I cannot discuss here the role of occasional revolutions which arise from hot spots in the system, where dissipation is not organized in a sufficiently complex way. But it is obvious that we are approaching one. Our mental capabilities which inevitably had to lead into this crisis also have to evolve the insight that further evolution will need self-restriction. The “preconditions of evolution” which had been automatically fulfilled in the past, will have to be fulfilled by social “constitutions”. Those conditions, which we will have to try and re-establish, I have often characterized by the slogans “Vielfalt und Gemächlichkeit”, which is roughly (and clumsily) “manifoldness and leisureliness”. It means that the selection procedure, trial and error at the front in the space of possibilities, has to be left to many individuals and groups (implying very de-centralized structures) – and it means a deliberate, institutionalized suppression of the speed of innovation ( – except in purely mental fields like music, poetry or mathematics). Consequences for a new organization of politics, economy, science and technology are indeed manifold. In a book which I have just written, I could only rather accidentally touch on a few of them (Das Grundgesetz vom Aufstieg, Carl-Hanser-Verlag, München 1989).

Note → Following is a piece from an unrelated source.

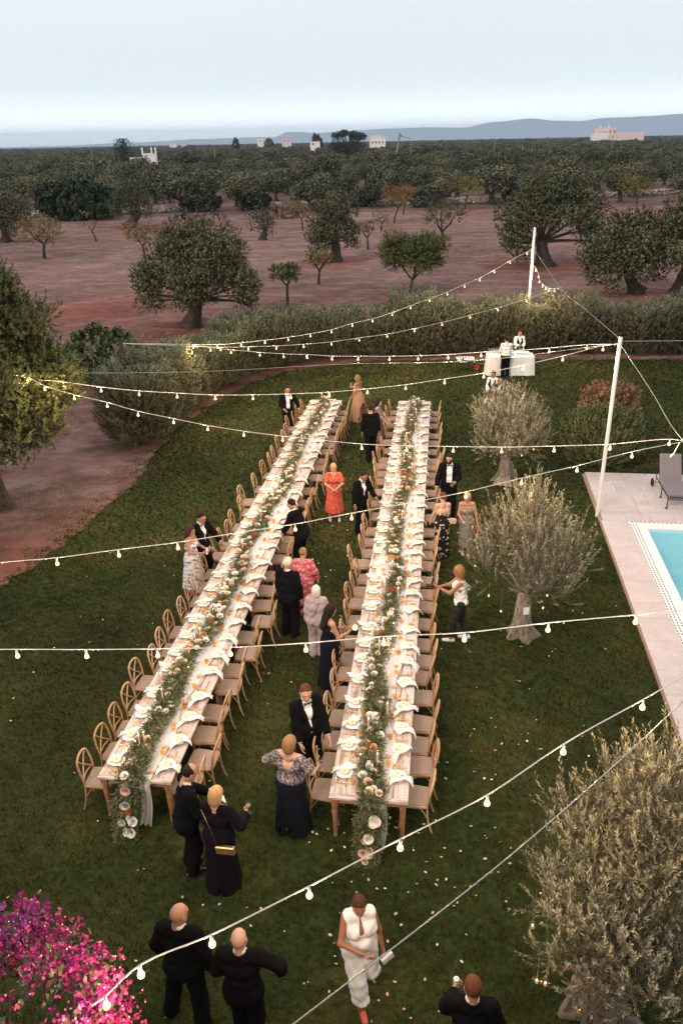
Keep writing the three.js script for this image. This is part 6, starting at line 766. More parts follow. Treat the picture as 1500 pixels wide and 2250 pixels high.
  const handM = (el, wr, right, roll) => { const d = wr.clone().sub(el).normalize(), hint = V(0, .8, 1).applyAxisAngle(d, R(roll ?? 0)), t = hint.addScaledVector(d, -hint.dot(d)).normalize(), n = V().crossVectors(t, d); if (!right) n.negate(); const m = new THREE.Matrix4().makeBasis(t, d, n); m.setPosition(wr.clone().addScaledVector(d, .03)); return m; };
  const bodyF = (() => { const f = capsField([...torso, ...armsU, ...armsF, ...legs, ...feet], .035); return f; })();
  const mb = new MB(); mb.geo(surface(bodyF, lo, hi, h)); mb.geo(headGeo(fem, hh), HM); mb.geo(handGeo(!!o.rgrip, o.handCell ?? .006), handM(elR, wrR, true, o.rroll)); mb.geo(handGeo(!!o.lgrip, o.handCell ?? .006), handM(elL, wrL, false, o.lroll));
  part('body', mb.build(), skinMats[o.skin ?? 'fair'], g);
  if (o.hair && o.hair !== 'bald') { const m = part('hair', hairGeo(o.hair, hh), hairMats[o.hairColor ?? 'brown'], g); m.matrixAutoUpdate = false; m.matrix.copy(HM); m.matrix.decompose(m.position, m.quaternion, m.scale); m.matrixAutoUpdate = true; }
  const wr = (x, y, z, a = 1) => a * (.0035 * Math.sin(y * 34 + 5 * Math.sin(x * 11 + z * 8)) + .0030 * Math.sin(x * 27 - y * 19 + z * 31));
  const cloth = (name, f, m, extra) => { const s = surface(f, lo, hi, h, o.print && extra !== 'plain' ? o.print : undefined); return part(name, s, m, g); };
  const trousers = (m, ank = .03, loose = .020, top = 1.03) => { const L = [torso[0], ...legs.map((b, k) => k < 2 ? [...b.slice(0, 6), b[6] + loose * .4, b[7] + loose * .9] : [...b.slice(0, 6), b[6] + loose, b[7] + loose * 1.5])], f = capsField(L, .022, .016); cloth('trousers', (x, y, z) => { const d = f(x, y, z) + wr(x, y, z, 1.1) + .004 * Math.sin(y * 52 + 9 * Math.sin(x * 15)) * Math.max(0, Math.sin(y * 6.5)); const c = inT(x, y, z).y - top; return Math.max(d, c, ank + .0 - y); }, m, 'plain'); };
  const shoes = (m) => { const f = capsField(feet, .02, .010); for (const s of [0, 1]) { const ff = capsField([feet[s], feet[s + 2]], .02, .010); part('shoe', surface((x, y, z) => Math.max(ff(x, y, z), y - .115, -y + .001), lo, [hi[0], .2, hi[2]], Math.min(h, .014)), m, g); } };
  const shirtPart = (m, sl) => { const f = capsField([...torso, ...(sl ? armsU : []), ...(sl > .6 ? armsF.map((b) => [...b.slice(0, 6), b[6], b[7] + .010]) : [])],   .035, sl ? .018 : .004), col = capsField([bone(tq(0, 1.46, -.012), tq(0, 1.515, -.008), .064, .062)], .01), lw = o.shirtLow ?? .88; cloth('shirt', (x, y, z) => { const d = smin(f(x, y, z) + wr(x, y, z, sl ? 1.4 : .5), col(x, y, z), .01), p = inT(x, y, z); let c = Math.max(d, sl ? -1 : p.y < 1.43 ? -p.z : -1, p.y - (1.525 + .25 * Math.max(0, -p.z - .02)), lw - p.y); if (sl) for (const [a, b] of [[elL, wrL], [elR, wrR]]) { const tx = (x - b.x) * (b.x - a.x) + (y - b.y) * (b.y - a.y) + (z - b.z) * (b.z - a.z); if (Math.hypot(x - b.x, y - b.y, z - b.z) < .12) c = Math.max(c, tx / .25 - .005); } return c; }, m, 'plain'); };
  const jacket = (m) => {
    const L = [...torso.map((b, k) => k === 0 ? bone(tq(-.07 * w, .86, -.01), tq(.07 * w, .86, -.01), .122 * w, .122 * w) : b), torso[0], ...armsU.map((b) => [...b.slice(0, 6), b[6] + .006, b[7] + .010]), ...armsF.map((b) => [...b.slice(0, 6), b[6] + .010, b[7] + .016])], f = capsField(L, .04, .019);
    cloth('jacket', (x, y, z) => { let d = f(x, y, z) + wr(x, y, z, 1.2); const p = inT(x, y, z), v = p.y > 1.44 ? .075 : lerp(.0, .075, clamp((p.y - 1.06) / .38, 0, 1)), open = p.y < 1.06 ? lerp(.012, .07, clamp((1.02 - p.y) / .25, 0, 1)) * (p.y < 1.02 ? 1 : 0) : v; if (p.z > .02) d = Math.max(d, (o.open ? Math.max(v, o.open * .055) : open) - Math.abs(p.x)); d = Math.max(d, p.y - (1.492 - .1 * Math.max(0, p.z)), .775 - p.y + .1 * Math.max(0, p.z)); for (const [a, b] of [[elL, wrL], [elR, wrR]]) { if (Math.hypot(x - b.x, y - b.y, z - b.z) < .13) d = Math.max(d, ((x - b.x) * (b.x - a.x) + (y - b.y) * (b.y - a.y) + (z - b.z) * (b.z - a.z)) / .25 + .008); } return d; }, m, 'plain');
    const cf = capsField(armsF.map((b) => [lerp(b[0], b[3], .8), lerp(b[1], b[4], .8), lerp(b[2], b[5], .8), b[3], b[4], b[5], .040, .037]), .01); for (const [a, b] of [[elL, wrL], [elR, wrR]]) { const c = new MB().tube([a.clone().lerp(b, .86), a.clone().lerp(b, 1.02)], .038, 10); part('cuff', c.build(), M_shirt, g); }
    // lapels and bow tie
    const bt = new MB(); for (const s of [-1, 1]) bt.geo(new THREE.ConeGeometry(.026, .062, 8).rotateZ(s * PI / 2).scale(1, 1, .5), M4(s * .031, 0, 0)); bt.box(-.010, -.012, -.011, .010, .012, .013); if (o.tie !== 'none') { const m2 = part('bow_tie', bt.build(), M_satinBlack, g); const mm = T.clone().multiply(M4(0, 1.452, .066 + .012, -.25)); mm.decompose(m2.position, m2.quaternion, m2.scale); }
  };
  const skirtF = (wy, hem, rw, rh, fold, nf, fz = .8, cx = 0, cz = 0) => { const c0 = tq(0, wy, -.005), cL = V((lf[0] + rf[0]) / 2 + cx, hem, (lf[1] + rf[1]) / 2 - .01 + cz); return (x, y, z) => { const t = clamp((c0.y - y) / (c0.y - hem), 0, 1), px = x - lerp(c0.x, cL.x, t), pz = (z - lerp(c0.z, cL.z, t)) / lerp(fz, 1, t), a = Math.atan2(pz, px), rr = lerp(rw, rh, Math.pow(t, .75)) + .05 * Math.sin(clamp(t * 3.4, 0, 1) * PI) * (o.hips ?? .3); return Math.max((Math.hypot(px, pz) - rr * (1 + fold * t * Math.cos(a * nf + 2.2 * t + (o.x * 7) % 6) + fold * .5 * t * Math.cos(a * (nf * 2 - 3) + 1))) * .8, hem - y, y - c0.y); }; };
  const dress = (d) => {
    const m = d.m, L = [...torso.slice(0, 4), ...torso.slice(5)]; if (d.sleeve > 0) L.push(...armsU.map((b) => [...b.slice(0, 6), b[6] + .006, b[7] + (d.puff ?? .012)])); if (d.sleeve > .6) L.push(...armsF.map((b) => [...b.slice(0, 6), b[6] + (d.puff ?? .012), b[7] + (d.puff ?? .012) + .004]));
    const f = capsField(L, .04, d.off ?? .012), sk = skirtF(1.06, d.hem, d.rw ?? .165, d.rh ?? .26, d.fold ?? .06, d.nf ?? 9, .8, d.cx ?? 0, d.cz ?? 0);
    cloth('dress', (x, y, z) => { const p = inT(x, y, z); let b = f(x, y, z) + wr(x, y, z); b = Math.max(b, (d.waist ?? .9) - p.y);
      const ax = Math.abs(p.x), back = p.z < 0; let top = d.neckF ?? 1.34; if (back) top = d.neckB ?? top; if (d.vF && !back) top = Math.min(d.shoulder ?? 1.47, d.vF + ax * 2.4); if (d.vB && back) top = Math.min(d.shoulder ?? 1.47, d.vB + ax * 2.1); b = Math.max(b, p.y - top);
      if (!d.sleeve) b = Math.max(b, p.y > 1.28 ? (ax - (d.strapX ?? .145)) : -1); else for (const [s2, el2, w2] of [[shL, elL, wrL], [shR, elR, wrR]]) { const E = d.sleeve > .6 ? w2 : el2, A = d.sleeve > .6 ? el2 : s2, t = (d.sleeve > .6 ? (d.sleeve - .6) / .4 : d.sleeve / .6), cx = lerp(A.x, E.x, t), cy = lerp(A.y, E.y, t), cz = lerp(A.z, E.z, t), l = A.distanceTo(E); if (Math.hypot(x - cx, y - cy, z - cz) < .16) b = Math.max(b, ((x - cx) * (E.x - A.x) + (y - cy) * (E.y - A.y) + (z - cz) * (E.z - A.z)) / l); if (d.sleeve <= .6) b = b; }
      return smin(b, sk(x, y, z), .05); }, m);
    if (d.straps) { const st = new MB(); for (const s of [-1, 1]) st.tube(curve([tq(s * .075, d.neckF ?? 1.33, .115), tq(s * .08, 1.44, .05), tq(s * .07, 1.47, -.03), tq(s * (d.strapIn ?? .07), d.neckB ?? 1.3, -.115)], 8), .006, 5); part('strap', st.build(), m, g); }
    if (d.belt) part('belt', surface((x, y, z) => { const p = inT(x, y, z); return Math.max(f(x, y, z) - .012, p.y - 1.085, 1.05 - p.y); }, lo, hi, Math.min(h, .014)), d.belt, g);
  };
  const vest = (m) => { const f = capsField(torso, .04, .026); cloth('waistcoat', (x, y, z) => { const p = inT(x, y, z); let d = f(x, y, z); d = Math.max(d, p.y - 1.44, .90 - p.y, Math.abs(p.x) - .155 + (p.y > 1.25 ? (p.y - 1.25) * .15 : 0)); if (p.z > .02) d = Math.max(d, lerp(0, .07, clamp((p.y - 1.15) / .25, 0, 1)) - Math.abs(p.x)); return d; }, m, 'plain'); };
  const kit = { trousers, shoes, shirtPart, jacket, dress, vest, skirtF, cloth, capsField, torso, armsU, armsF, legs, tq, inT, bone, surface, lo, hi, h, elL, elR, wrL, wrR, wr };
  if (o.wear === 'tux') { trousers(o.m ?? M_suit); shoes(M_shoe); shirtPart(M_shirt, 0); jacket(o.m ?? M_suit); }
  else if (typeof o.wear === 'function') o.wear(kit, g);
  const up = (v) => { g.updateMatrixWorld(true); return v.clone().applyMatrix4(g.matrixWorld); };
  const reach = (wr2, el2) => wr2.clone().addScaledVector(wr2.clone().sub(el2).normalize(), .11);
  return { g, right: up(reach(wrR, elR)), left: up(reach(wrL, elL)), at: (x, y, z) => up(tq(x, y, z)), world: (x, y, z) => up(V(x, y, z)) };
}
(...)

Perhaps some of you will spare a little time from research about the last billions of years and help think about how the laws of logic and probability will influence your own remaining life-time, and all of the future. We must not leave this to the “experts” who want to sell their products. Too long, scientists have misunderstood the last sentence of Wittgenstein’s Tractatus:
“Whereof one cannot speak thereof one must be silent”. We are still misusing it in pleading for irresponsibility. But surely, Wittgenstein didn’t learn speaking by being silent. The word should be changed: “Whereof we cannot speak thereof we must stammer”.